Given information:
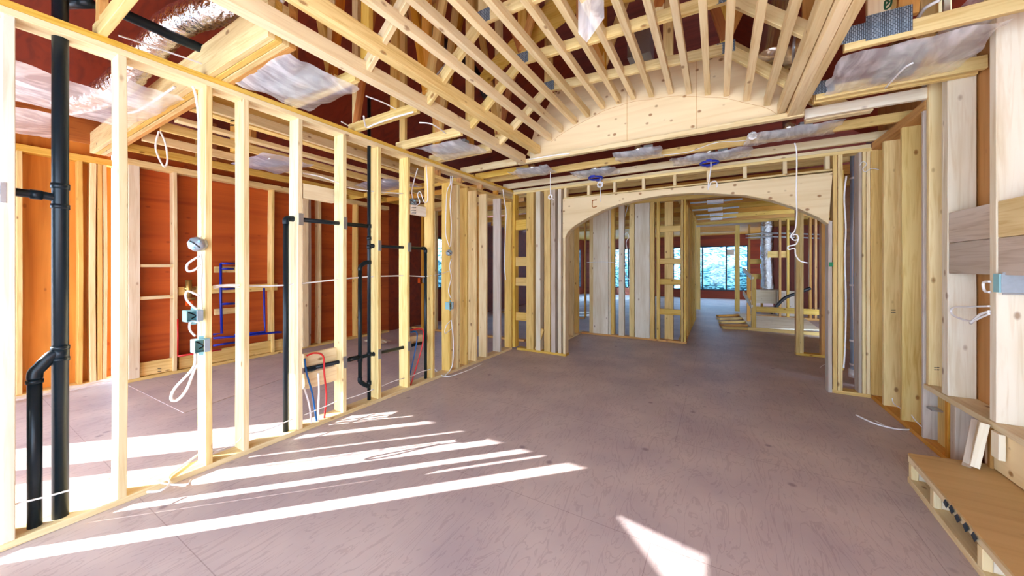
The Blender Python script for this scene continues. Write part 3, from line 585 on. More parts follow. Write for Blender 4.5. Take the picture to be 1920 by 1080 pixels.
# ================================================================ TRUSSES OVER THE VAULT
def lerp(a, b, t): return a + (b - a) * t
def truss(n, yl, yr, label, tails=(True, True), zt=3.30, ga=True):
    T = thing('roof_truss', label, 'truss', (-.7, (yl + yr) / 2, H), 'scissor trusses over the vault')
    yy = lambda x: lerp(yl, yr, min(1, max(0, (x + 2.15) / 2.77)))
    pt = lambda x, z: V(x, yy(x), z)
    m1 = random.choice(['pine', 'pale']); d = .09
    ch = [(-2.15, 2.84), (-1.56, zt + .045), (.06, zt + .045), (.64, 2.84)]
    if tails[0]: board('tail', V(-3.20, yl, H + .045), V(-2.25, yl, H + .045), d, .038, 'pine', T)
    if tails[1]: board('tail', V(.68, yr, H + .045), V(1.57, yr, H + .045), d, .038, 'pine', T)
    for (a, b) in zip(ch, ch[1:]): board('bottom_chord', pt(*a), pt(*b), d, .038, m1, T)
    webs = [(-3.1, 2.82), (-2.55, 2.82), (-2.15, 2.9), (-1.56, zt + .09), (-1.0, zt + .09), (-.4, zt + .09), (.06, zt + .09), (.64, 2.9), (1.3, 2.82)]
    for k, (x, z) in enumerate(webs):
        zt_ = roofz(x) - .16
        board('web', V(x, yy(x) + .002, z), V(x, yy(x) + .002, zt_), .089, .036, ['gold', 'amber', 'pine'][(k + n) % 3], T, up=(1, 0, 0))
        if k + 1 < len(webs):
            x2, z2 = webs[k + 1]; x3 = x2 if (k + n) % 2 else x; x4 = x if (k + n) % 2 else x2
            zz = z2 if (k + n) % 2 else z
            board('web', V(x3, yy(x3) - .002, zz + .03), V(x4, yy(x4) - .002, roofz(x4) - .2), .075, .034, ['amber', 'gold', 'rust'][(k + n) % 3], T)
    for xa, xb in ((-3.3, -2.4), (-2.4, .2), (.2, 2.2)):
        board('top_chord', V(xa, yy(xa), roofz(xa) - .1), V(xb, yy(xb), roofz(xb) - .1), .12, .038, 'amber', T)
    if ga:
        for x, z in ((-1.56, zt + .05), (.06, zt + .05), (.72, 2.86)):
            board('gusset_plate', V(x - .07, yy(x) - .021, z), V(x + .07, yy(x) - .021, z), .10, .002, 'gusset', T, wob=0, ch=.0005)
    return T
truss(0, 0.55, 0.55, 'nearest truss crossing above the left partition at the top left corner')
truss(1, 1.62, 1.62, 'truss ending above the left partition behind the black stack')
truss(2, 2.22, 2.24, 'truss whose block end carries a white cable over the left strip')
truss(3, 2.82, 2.945, 'truss just before the large light housing at upper right')
truss(0, 3.36, 3.68, 'last open truss before the girder at the plywood end of the vault')
# big toothed plate at the right
bp = PY(1623, 45, 2.92); bq = PY(1711, 45, 2.92)
T3 = bpy.data.objects['roof_truss.003']
board('gusset_plate', V(bp.x, 2.918, PY(1660, 45, 2.92).z), V(bq.x, 2.918, PY(1660, 45, 2.92).z), .15, .003, 'gusset', T3, wob=0, ch=.0005)
a = PY(1646, 10, 2.95); board('web', V(a.x, 2.95, 2.9), V(a.x, 2.95, 4.2), .10, .036, 'pale', T3, up=(1, 0, 0))
a = PY(1700, 10, 2.95); board('web', V(a.x, 2.95, 2.9), V(a.x + .1, 2.95, 4.0), .09, .036, 'amber', T3, up=(1, 0, 0))
# girder truss and plywood end wall of the vault
GY = 4.06
G = thing('girder_truss', 'multi ply girder carrying the curved plywood end of the vault', 'truss', (-.7, GY, H))
for k in range(3):
    yy = 4.15 + k * .042
    for (a, b) in (((-2.15, 2.9), (-1.75, 3.64)), ((-1.75, 3.64), (.1, 3.64)), ((.1, 3.64), (.95, 2.83))):
        board('girder_ply', V(a[0], yy, a[1]), V(b[0], yy, b[1]), .12, .038, ['pine', 'gold', 'pale'][k], G)
pl = [V(-2.12, GY + .01, 2.80), V(.66, GY + .01, 2.80), V(.60, GY + .01, 3.0), V(.32, GY + .01, 3.36), V(.10, GY + .01, 3.60), V(-1.73, GY + .01, 3.63), V(-2.02, GY + .01, 3.30), V(-2.12, GY + .01, 3.0)]
prism('end_panel', pl, (0, .018, 0), 'plywood', G)
for x in (-.19, -.885): box('panel_joint', (x, x + .003), (GY + .006, GY + .0095), (2.82, 3.6), 'amber', G, wob=0, ch=.0005)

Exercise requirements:
Copy the data exactly. Any picture it contains is to be omitted.

Result:
The Blender Python script for this scene continues. Write part 3, from line 585 on. More parts follow. Write for Blender 4.5. Take the picture to be 1920 by 1080 pixels.
# ================================================================ TRUSSES OVER THE VAULT
def lerp(a, b, t): return a + (b - a) * t
def truss(n, yl, yr, label, tails=(True, True), zt=3.30, ga=True):
    T = thing('roof_truss', label, 'truss', (-.7, (yl + yr) / 2, H), 'scissor trusses over the vault')
    yy = lambda x: lerp(yl, yr, min(1, max(0, (x + 2.15) / 2.77)))
    pt = lambda x, z: V(x, yy(x), z)
    m1 = random.choice(['pine', 'pale']); d = .09
    ch = [(-2.15, 2.84), (-1.56, zt + .045), (.06, zt + .045), (.64, 2.84)]
    if tails[0]: board('tail', V(-3.20, yl, H + .045), V(-2.25, yl, H + .045), d, .038, 'pine', T)
    if tails[1]: board('tail', V(.68, yr, H + .045), V(1.57, yr, H + .045), d, .038, 'pine', T)
    for (a, b) in zip(ch, ch[1:]): board('bottom_chord', pt(*a), pt(*b), d, .038, m1, T)
    webs = [(-3.1, 2.82), (-2.55, 2.82), (-2.15, 2.9), (-1.56, zt + .09), (-1.0, zt + .09), (-.4, zt + .09), (.06, zt + .09), (.64, 2.9), (1.3, 2.82)]
    for k, (x, z) in enumerate(webs):
        zt_ = roofz(x) - .16
        board('web', V(x, yy(x) + .002, z), V(x, yy(x) + .002, zt_), .089, .036, ['gold', 'amber', 'pine'][(k + n) % 3], T, up=(1, 0, 0))
        if k + 1 < len(webs):
            x2, z2 = webs[k + 1]; x3 = x2 if (k + n) % 2 else x; x4 = x if (k + n) % 2 else x2
            zz = z2 if (k + n) % 2 else z
            board('web', V(x3, yy(x3) - .002, zz + .03), V(x4, yy(x4) - .002, roofz(x4) - .2), .075, .034, ['amber', 'gold', 'rust'][(k + n) % 3], T)
    for xa, xb in ((-3.3, -2.4), (-2.4, .2), (.2, 2.2)):
        board('top_chord', V(xa, yy(xa), roofz(xa) - .1), V(xb, yy(xb), roofz(xb) - .1), .12, .038, 'amber', T)
    if ga:
        for x, z in ((-1.56, zt + .05), (.06, zt + .05), (.72, 2.86)):
            board('gusset_plate', V(x - .07, yy(x) - .021, z), V(x + .07, yy(x) - .021, z), .10, .002, 'gusset', T, wob=0, ch=.0005)
    return T
truss(0, 0.55, 0.55, 'nearest truss crossing above the left partition at the top left corner')
truss(1, 1.62, 1.62, 'truss ending above the left partition behind the black stack')
truss(2, 2.22, 2.24, 'truss whose block end carries a white cable over the left strip')
truss(3, 2.82, 2.945, 'truss just before the large light housing at upper right')
truss(0, 3.36, 3.68, 'last open truss before the girder at the plywood end of the vault')
# big toothed plate at the right
bp = PY(1623, 45, 2.92); bq = PY(1711, 45, 2.92)
T3 = bpy.data.objects['roof_truss.003']
board('gusset_plate', V(bp.x, 2.918, PY(1660, 45, 2.92).z), V(bq.x, 2.918, PY(1660, 45, 2.92).z), .15, .003, 'gusset', T3, wob=0, ch=.0005)
a = PY(1646, 10, 2.95); board('web', V(a.x, 2.95, 2.9), V(a.x, 2.95, 4.2), .10, .036, 'pale', T3, up=(1, 0, 0))
a = PY(1700, 10, 2.95); board('web', V(a.x, 2.95, 2.9), V(a.x + .1, 2.95, 4.0), .09, .036, 'amber', T3, up=(1, 0, 0))
# girder truss and plywood end wall of the vault
GY = 4.06
G = thing('girder_truss', 'multi ply girder carrying the curved plywood end of the vault', 'truss', (-.7, GY, H))
for k in range(3):
    yy = 4.15 + k * .042
    for (a, b) in (((-2.15, 2.9), (-1.75, 3.64)), ((-1.75, 3.64), (.1, 3.64)), ((.1, 3.64), (.95, 2.83))):
        board('girder_ply', V(a[0], yy, a[1]), V(b[0], yy, b[1]), .12, .038, ['pine', 'gold', 'pale'][k], G)
pl = [V(-2.12, GY + .01, 2.80), V(.66, GY + .01, 2.80), V(.60, GY + .01, 3.0), V(.32, GY + .01, 3.36), V(.10, GY + .01, 3.60), V(-1.73, GY + .01, 3.63), V(-2.02, GY + .01, 3.30), V(-2.12, GY + .01, 3.0)]
prism('end_panel', pl, (0, .018, 0), 'plywood', G)
for x in (-.19, -.885): box('panel_joint', (x, x + .003), (GY + .006, GY + .0095), (2.82, 3.6), 'amber', G, wob=0, ch=.0005)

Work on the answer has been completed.